The seeds of the next wave had been planted with the rise of information technology and the dot-com revolution of the 1990s. But while both have grown exponentially, the cycle has stalled. The West is still reeling from 2008, now over a decade ago, and recovery has been painfully slow.

Government balance sheets are overstretched, deficits still running high after billions were issued in bank bailouts. The public sector has been squeezed to crisis point by austerity, and wages in real terms have remained stagnant for years. Interest rates across most of the developed world are near zero, or below zero in some cases.

In short, the rapid take-off of a new capitalist growth cycle seems very far away indeed.

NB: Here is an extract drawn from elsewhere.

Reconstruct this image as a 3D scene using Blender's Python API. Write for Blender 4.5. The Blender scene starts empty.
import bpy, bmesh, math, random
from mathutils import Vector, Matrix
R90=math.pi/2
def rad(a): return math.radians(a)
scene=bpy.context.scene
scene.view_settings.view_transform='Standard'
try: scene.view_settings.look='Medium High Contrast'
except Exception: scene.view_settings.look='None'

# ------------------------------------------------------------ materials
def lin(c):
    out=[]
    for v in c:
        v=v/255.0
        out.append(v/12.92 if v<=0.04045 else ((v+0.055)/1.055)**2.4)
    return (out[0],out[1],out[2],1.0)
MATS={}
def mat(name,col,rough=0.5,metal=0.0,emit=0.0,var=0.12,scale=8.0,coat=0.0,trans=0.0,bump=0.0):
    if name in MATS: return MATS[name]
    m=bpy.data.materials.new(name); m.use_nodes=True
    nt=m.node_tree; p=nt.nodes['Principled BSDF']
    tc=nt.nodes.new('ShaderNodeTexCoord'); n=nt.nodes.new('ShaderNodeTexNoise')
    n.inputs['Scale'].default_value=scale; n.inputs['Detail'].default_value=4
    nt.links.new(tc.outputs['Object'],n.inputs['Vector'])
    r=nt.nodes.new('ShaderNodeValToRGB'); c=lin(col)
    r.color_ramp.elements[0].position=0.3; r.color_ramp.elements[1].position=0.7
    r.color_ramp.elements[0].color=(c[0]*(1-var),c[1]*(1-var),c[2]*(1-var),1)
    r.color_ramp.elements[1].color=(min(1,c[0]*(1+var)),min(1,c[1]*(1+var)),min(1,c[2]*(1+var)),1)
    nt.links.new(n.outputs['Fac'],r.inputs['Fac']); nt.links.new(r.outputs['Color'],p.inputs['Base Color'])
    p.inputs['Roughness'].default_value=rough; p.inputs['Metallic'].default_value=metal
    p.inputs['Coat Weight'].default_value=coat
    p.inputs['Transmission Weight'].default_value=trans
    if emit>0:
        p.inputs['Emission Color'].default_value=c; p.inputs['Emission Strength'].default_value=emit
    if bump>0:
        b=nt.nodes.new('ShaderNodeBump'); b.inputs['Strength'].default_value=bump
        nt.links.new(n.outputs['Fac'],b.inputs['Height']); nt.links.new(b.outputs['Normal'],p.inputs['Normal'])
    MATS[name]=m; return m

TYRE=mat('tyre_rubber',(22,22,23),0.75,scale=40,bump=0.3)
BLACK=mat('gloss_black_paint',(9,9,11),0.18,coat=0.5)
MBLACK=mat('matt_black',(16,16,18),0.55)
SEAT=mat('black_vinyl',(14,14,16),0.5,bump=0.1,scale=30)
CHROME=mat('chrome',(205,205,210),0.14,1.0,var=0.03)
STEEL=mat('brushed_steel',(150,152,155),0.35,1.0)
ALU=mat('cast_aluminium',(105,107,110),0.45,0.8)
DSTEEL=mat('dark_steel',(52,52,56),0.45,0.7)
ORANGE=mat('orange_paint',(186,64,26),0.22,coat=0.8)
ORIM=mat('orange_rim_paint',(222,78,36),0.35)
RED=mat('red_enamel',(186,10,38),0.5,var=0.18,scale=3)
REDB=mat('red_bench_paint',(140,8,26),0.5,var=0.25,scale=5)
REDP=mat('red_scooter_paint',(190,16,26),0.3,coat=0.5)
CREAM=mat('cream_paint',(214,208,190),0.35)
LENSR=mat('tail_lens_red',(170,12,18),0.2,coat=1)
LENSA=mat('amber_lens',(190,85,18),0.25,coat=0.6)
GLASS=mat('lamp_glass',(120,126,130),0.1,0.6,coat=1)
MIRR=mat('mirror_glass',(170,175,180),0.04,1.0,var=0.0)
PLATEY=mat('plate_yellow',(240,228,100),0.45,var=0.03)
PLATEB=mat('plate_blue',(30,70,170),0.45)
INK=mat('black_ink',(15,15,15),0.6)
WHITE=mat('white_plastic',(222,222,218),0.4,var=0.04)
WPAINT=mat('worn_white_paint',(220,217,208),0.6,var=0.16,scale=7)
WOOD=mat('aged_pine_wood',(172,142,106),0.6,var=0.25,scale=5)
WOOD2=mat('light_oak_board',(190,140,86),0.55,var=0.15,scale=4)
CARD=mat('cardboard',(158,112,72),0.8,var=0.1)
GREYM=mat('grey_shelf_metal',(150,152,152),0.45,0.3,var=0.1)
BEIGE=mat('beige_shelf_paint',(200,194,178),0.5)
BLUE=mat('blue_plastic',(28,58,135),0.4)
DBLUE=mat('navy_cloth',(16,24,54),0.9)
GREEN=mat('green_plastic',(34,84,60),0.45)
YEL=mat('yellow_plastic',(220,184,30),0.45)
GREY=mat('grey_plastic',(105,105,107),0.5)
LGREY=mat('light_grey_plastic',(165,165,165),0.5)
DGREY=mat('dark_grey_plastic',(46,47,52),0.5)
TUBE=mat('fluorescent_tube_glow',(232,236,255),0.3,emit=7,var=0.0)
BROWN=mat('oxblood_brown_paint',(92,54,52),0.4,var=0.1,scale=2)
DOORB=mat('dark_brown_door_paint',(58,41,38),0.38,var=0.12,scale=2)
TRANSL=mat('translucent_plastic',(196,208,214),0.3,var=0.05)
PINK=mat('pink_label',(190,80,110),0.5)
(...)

If Kondratieff was right, we should be expecting a new upswing any day now. In fact, it’s already long overdue. As mentioned, the seeds for this new paradigm have been planted; information and communications technologies have revolutionised the way in which we operate – at the individual and global levels.

So why no boom? Why no sunny uplands?

The problem lies with the way the world dealt with 2008, as well as with neoliberalism itself. The neoliberal model, which we have now come to recognise as ‘capitalism’, crumbled under the weight of its own contradictions. And yet, 10 years later, few have been resolved. The risk pooled within this instability has also been magnified - many of the techniques governments used to deal with the crash have already been expended. Interest rates have almost nowhere to go, and national deficits are already too large to take on another major bailout. There are no more bullets left in the gun. 

In order to protect the world against crisis, and to secure a more prosperous future, the life support that has been used to sustain the existing system for years must finally be switched off. 

Instead, we must pursue a revolutionary new approach to capitalism; one that prioritises wages over assets, equality over monopoly, and innovation over financialisation. The old ways of both the right, and the left, must be shrugged off - the 21st century will surely offer more than can ever be lived up to by business as usual.